▶ _Goal_
Only lines with the string "scene" matter here; gather them from the material below.

------------------------------

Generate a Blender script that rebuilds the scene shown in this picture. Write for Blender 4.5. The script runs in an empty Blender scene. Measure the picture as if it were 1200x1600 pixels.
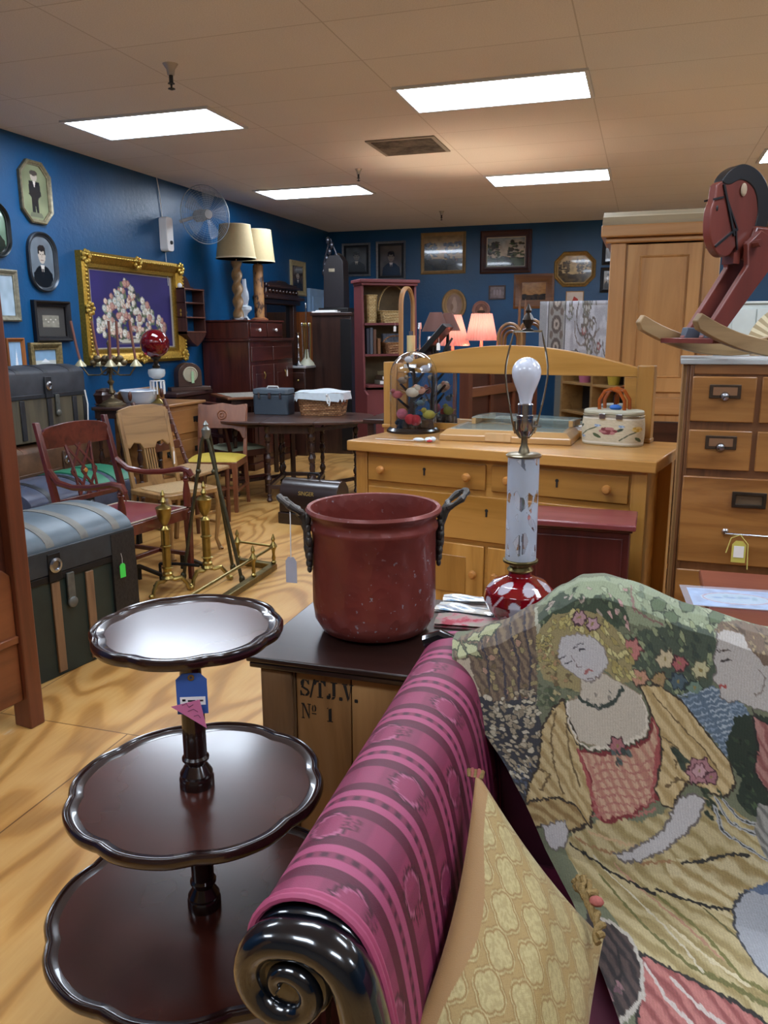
import bpy, bmesh, math, random
import numpy as np
from mathutils import Vector, Matrix, Euler
random.seed(7)
D = bpy.data; S = bpy.context.scene; COL = S.collection; PI = math.pi
# ------------------------------------------------------------------ camera, light, exposure
FPX, YAW, PITCH, ROLL = 1258.4, .30793, .21817, -.00518
CAM = Vector((0, 0, 1.52))
CF = Vector((-math.sin(YAW)*math.cos(PITCH), math.cos(YAW)*math.cos(PITCH), -math.sin(PITCH)))
CR = Vector((math.cos(YAW), math.sin(YAW), 0)); CU = CR.cross(CF)
CR, CU = math.cos(ROLL)*CR + math.sin(ROLL)*CU, -math.sin(ROLL)*CR + math.cos(ROLL)*CU
cam = D.cameras.new('camera'); camo = D.objects.new('camera', cam); COL.objects.link(camo)
camo.matrix_world = Matrix(((CR.x, CU.x, -CF.x, 0), (CR.y, CU.y, -CF.y, 0), (CR.z, CU.z, -CF.z, CAM.z), (0, 0, 0, 1)))
cam.sensor_fit = 'VERTICAL'; cam.sensor_height = 24; cam.lens = FPX/1600*24; cam.clip_start = .02
S.camera = camo
S.view_settings.view_transform = 'Standard'; S.view_settings.look = 'None'
S.view_settings.exposure = 1.3; S.view_settings.gamma = 1; S.view_settings.use_curve_mapping = False
PANEL_STRENGTH = 9.8
W = D.worlds.new('world'); S.world = W; W.use_nodes = True
W.node_tree.nodes['Background'].inputs[0].default_value = (.55, .62, .75, 1)
W.node_tree.nodes['Background'].inputs[1].default_value = .25
def ray(x, y): return CF + (x-600)/FPX*CR - (y-800)/FPX*CU
def atz(x, y, z): d = ray(x, y); return CAM + d*((z-CAM.z)/d.z)
def aty(x, y, Y): d = ray(x, y); return CAM + d*(Y/d.y)
def atx(x, y, X): d = ray(x, y); return CAM + d*(X/d.x)
# ------------------------------------------------------------------ helpers
def hx(h):
    h = h.lstrip('#'); v = [int(h[i:i+2], 16)/255 for i in (0, 2, 4)]
    return tuple(c/12.92 if c <= .04045 else ((c+.055)/1.055)**2.4 for c in v)
MATS = {}
class Mt:
    def __init__(s, name):
        s.m = D.materials.new(name); s.m.use_nodes = True; s.t = s.m.node_tree; s.n = s.t.nodes; s.p = s.n['Principled BSDF']
    def new(s, t, **k):
        n = s.n.new(t)
        for a, b in k.items(): setattr(n, a, b)
        return n
    def link(s, a, b): s.t.links.new(a, b)
    def coords(s, scale=(1, 1, 1), rot=(0, 0, 0)):
        tc = s.new('ShaderNodeTexCoord'); mp = s.new('ShaderNodeMapping'); s.link(tc.outputs['Object'], mp.inputs[0])
        mp.inputs['Scale'].default_value = scale; mp.inputs['Rotation'].default_value = rot; return mp.outputs[0]
    def noise(s, co, scale, detail=4, rough=.55, dist=0):
        n = s.new('ShaderNodeTexNoise'); s.link(co, n.inputs['Vector'])
        n.inputs['Scale'].default_value = scale; n.inputs['Detail'].default_value = detail
        n.inputs['Roughness'].default_value = rough; n.inputs['Distortion'].default_value = dist; return n.outputs[0]
    def ramp(s, fac, stops):
        r = s.new('ShaderNodeValToRGB'); s.link(fac, r.inputs[0]); e = r.color_ramp.elements
        while len(e) < len(stops): e.new(.5)
        for i, (p, c) in enumerate(stops): e[i].position = p; e[i].color = (*hx(c), 1) if isinstance(c, str) else (c, c, c, 1)
        return r.outputs[0]
    def mix(s, f, a, b, mode='MIX'):
        m = s.new('ShaderNodeMix', data_type='RGBA', blend_type=mode)
        for v, i in ((f, 0), (a, 6), (b, 7)):
            if isinstance(v, (int, float)): m.inputs[i].default_value = v
            elif isinstance(v, str): m.inputs[i].default_value = (*hx(v), 1)
            else: s.link(v, m.inputs[i])
        return m.outputs[2]
    def math(s, op, a, b=0):
        m = s.new('ShaderNodeMath', operation=op)
        for v, i in ((a, 0), (b, 1)):
            if isinstance(v, (int, float)): m.inputs[i].default_value = v
            else: s.link(v, m.inputs[i])
        return m.outputs[0]
    def bump(s, h, strength=.2, dist=.01):
        b = s.new('ShaderNodeBump'); b.inputs['Strength'].default_value = strength; b.inputs['Distance'].default_value = dist
        s.link(h, b.inputs['Height']); s.link(b.outputs[0], s.p.inputs['Normal'])
    def set(s, **k):
        for a, v in k.items():
            a = a.replace('_', ' ')
            if a == 'Color': a = 'Base Color'
            if isinstance(v, str): v = (*hx(v), 1)
            if isinstance(v, (int, float, tuple)): s.p.inputs[a].default_value = v
            else: s.link(v, s.p.inputs[a])
        return s.m
def paint(c, rough=.5, metal=0, var=.12, scale=9, coat=0, bump=0, name=None):
    k = ('p', c, rough, metal, var, scale, coat, bump)
    if k in MATS: return MATS[k]
    m = Mt(name or 'paint'); co = m.coords()
    n = m.noise(co, scale, 5)
    dark = m.mix(1.0, c, m.ramp(n, [(.3, 1-var), (.7, 1.0)]), 'MULTIPLY')
    if bump: m.bump(n, bump, .004)
    MATS[k] = m.set(Color=dark, Roughness=rough, Metallic=metal, Coat_Weight=coat); return MATS[k]
def wood(c1, c2, c3=None, axis='x', rough=.4, sc=1.0, coat=0., bump=.06):
    """c1 light, c2 dark grain, along the given local axis"""
    k = ('w', c1, c2, c3, axis, rough, sc, coat)
    if k in MATS: return MATS[k]
    m = Mt('wood'); st = {'x': (1.2, 14, 14), 'y': (14, 1.2, 14), 'z': (14, 14, 1.2)}[axis]
    co = m.coords(tuple(a*sc for a in st)); n = m.noise(co, 1.0, 7, .6, .6)
    big = m.noise(m.coords(tuple(a*sc*.25 for a in st)), 1.0, 3, .5, 1.2)
    col = m.ramp(n, [(.28, c2), (.5, c1), (.75, c3 or c1)])
    col = m.mix(.55, col, m.mix(1.0, col, m.ramp(big, [(.35, .62), (.6, 1.05)]), 'MULTIPLY'))
    m.bump(n, bump, .003)
    MATS[k] = m.set(Color=col, Roughness=rough, Coat_Weight=coat, Coat_Roughness=.15); return MATS[k]
def glass(c='#ffffff', rough=0.02, ior=1.45, name='glass', alpha=None):
    k = ('g', c, rough, ior, alpha)
    if k in MATS: return MATS[k]
    m = Mt(name)
    if alpha is None: MATS[k] = m.set(Color=c, Roughness=rough, Transmission_Weight=1.0, IOR=ior)
    else:
        # thin sheet: mostly see-through with a mirror-like surface
        MATS[k] = m.set(Color=c, Roughness=rough, Alpha=alpha, IOR=1.5, Specular_IOR_Level=.8)
    return MATS[k]
def emit(c, s, name='lit'):
    m = Mt(name); m.set(Color=c, Emission_Color=c, Emission_Strength=s); return m.m
def painted(rough=.6, weave=0, wscale=500, sheen=0, coat=0, metal=0):
    """surface whose pattern is stored on the mesh as the attribute 'Col'"""
    k = ('v', rough, weave, wscale, sheen, coat, metal)
    if k in MATS: return MATS[k]
    m = Mt('patterned'); a = m.new('ShaderNodeAttribute', attribute_name='Col'); c = a.outputs[0]
    if weave:
        n = m.noise(m.coords(), wscale, 2); c = m.mix(1.0, c, m.ramp(n, [(.35, 1-weave), (.65, 1.0)]), 'MULTIPLY'); m.bump(n, .5, .0015)
    MATS[k] = m.set(Color=c, Roughness=rough, Sheen_Weight=sheen, Coat_Weight=coat, Metallic=metal); return MATS[k]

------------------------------

▶ _Worked solution_
Generate a Blender script that rebuilds the scene shown in this picture. Write for Blender 4.5. The script runs in an empty Blender scene. Measure the picture as if it were 1200x1600 pixels.
D = bpy.data; S = bpy.context.scene; COL = S.collection; PI = math.pi